Timeless Faces, Fresh Conversation
Agius’s career accelerated after his 1996 Trainspotting campaign; his colour-saturated, slightly mischievous style helped define late-90s Cool Britannia. Fast-forward to 2026 and the same eye for unguarded charisma feels newly relevant in an age of algorithmic filters. The London edition follows a successful 2025 debut in Valletta’s Auberge d’Italie, where local critics linked Agius’s lighting to Caravaggist chiaroscuro – an art-historical nod rarely granted to contemporary portrait photography.
What This Means for Residents
Malta’s film services sector – already buoyed by productions like Gladiator 2 and Napoleon – relies on maintaining visibility among directors, actors and publicists.
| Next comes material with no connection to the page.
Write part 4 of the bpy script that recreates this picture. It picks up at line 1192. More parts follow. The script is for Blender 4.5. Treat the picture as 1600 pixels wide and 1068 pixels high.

This exhibition quietly extends that reach:
Relationship-building: Corinthia is hosting several invite-only mixers during BAFTA week. Malta-based producers who request an RSVP through the High Commission can mingle with talent and decision-makers.
Talent retention: Showcasing a Maltese photographer at a flagship Maltese hotel abroad reinforces the narrative that creatives can base themselves in Malta yet impact global culture, a talking point for local arts funders.
Education tie-ins: The University of Malta is arranging virtual walk-throughs for photography students, giving them a case study in large-scale, commercial exhibition design.
If You Go
• Location: Corinthia London, Whitehall Place, SW1A 2BD – a 5-minute walk from Embankment Tube.• Opening hours: The corridors are publicly accessible 07:00–23:00; lobby staff will hand you a discreet floor map on request.• Cost: €0 – but a coffee at the in-house Bassoon Bar starts at roughly £6 (€7.10), equivalent to a cappuccino on Republic Street.• Flights: Daily Air Malta services to Heathrow land by 14:15, leaving enough time to check in to a nearby hotel and tour the show before dinner.• Hashtag to watch: #LookAtMeLondon for real-time shots; Agius occasionally comments on posts and has been known to invite keen Instagrammers to an impromptu Q&A.
When you pass through the Corinthia’s revolving doors this month, remember that every hovering print carries a small island’s signature. In a capital obsessed with celebrity, Malta’s quiet contribution is literally written in the light around those famous faces.